При этом, сама история начинается закадровым голосом, который, как это было некогда у Ромера или Трюффо, представляет нам нашего героя. Рассказывая его небольшую предысторию, вводя в курс дела и обрываясь на фразе: «…и именно в этот момент мы начинаем наше наблюдение за ним». После чего то и дело возвращаясь к нам, прерывая ненадолго ход повествования, вставляя нужные ремарки и вновь растворяясь в сложном звуковом оформление всего фильма, хронометраж которого составляет порядка трех часов.

Однако, если в «Как я обсуждал…», закадровый голос становится главной связующей частью фильма, то в других своих картинах Деплешен уже прибегает к разделению происходящего на экране на главы, что позволяет собрать воедино всю сложную структуру фильма. В которой, зачастую находят свое место несколько автономных сюжетных линий, каждая из которых вполне могла бы жить своей жизнью.

Пожалуй, особняком, здесь стоят лишь «Часовой», дебютный полнометражный фильм Деплешена, и историческая лента «Эстер Канн», снятая в 2000-м году. В обоих случая Деплешен обращается к литературной основе и выбирает четкую жанровую принадлежность. В первом случае – это триллер, во втором – костюмная драма.  В «Часовом», к примеру, речь идет о запутанной шпионской истории, где герой Эммануэля Сэлиндже, найдя в своем чемодане человеческую голову, решает самостоятельно установить личность ее владельца. Здесь мы встречаем всю туже мрачноватую историю и множество персонажей. Молодые дипломаты, консулы, начинающие оперные певицы, многочисленные приятели и знакомые главного героя – все это кажется важной необходимостью кинематографа Арно Деплешена.  Любовно обрисовывая каждого из них, он подобно Сезанну несколькими мазками выстраивает между ними связь.  Не всегда прочную, порой готовую разорваться в любой момент, а затем вновь вернуться на свои оси. У Деплешена нет ничего постоянного.  Как в настроении фильма, так и в отношениях между героями. В одной сцене они могут послать друг друга к черту, но уже в следующей — поспешить заключить друг друга в объятья. «Я ненавижу тебя», — говорит Поль своей подруге Эстер в фильме «Как я обсуждал свою сексуальную жизнь». «Я тебя тоже», — отвечает она. Небольшая пауза, сдержанный смешок. И все вновь кажется едва ли не идеальным.

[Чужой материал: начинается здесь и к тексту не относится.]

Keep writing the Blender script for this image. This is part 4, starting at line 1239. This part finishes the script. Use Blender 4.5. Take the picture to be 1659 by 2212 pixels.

Эта двойственность характерна и построению самих деплешеновских фильмов. На первый взгляд – это довольно доступные истории, порой основанные на весьма клишированных методах и приемах (Рождество – как повод для семейной встречи в «Рождественской сказке», отношения между бывшими антиподами-влюбленными в «Королях и королевах»). Но все это лишь предлог, небольшая отправная точка для создания монументальных историй. Для той же «Рождественской сказки», к примеру, главным импульсом стала книга «Пересадка, между биологией и психоанализом» Жака Ашера и Жан-Пьера Жуэ, для «Королей и королев» — «Психотерапия индейцев прерий» этнопсихиатра Джорджа Девере. Кроме того, в фильмах Деплешена можно встретить и множество символов, отсылок как к философии и мифологии, так и многочисленным режиссерам-вдохновителям.  Где Трюффо и Ромер соседствуют с Бергманом, где встречается Вуди Аллен и Дуглас Сирк. И где герои, обсуждая очередную девушку и ее формы, прибегают к цитатам из Кьергора, существуя при этом едва ли не по законам Ницше и в качестве подарков предпочитая дарить книгу Жан-Люка Мариона «Prol?gom?nes ? la charit?».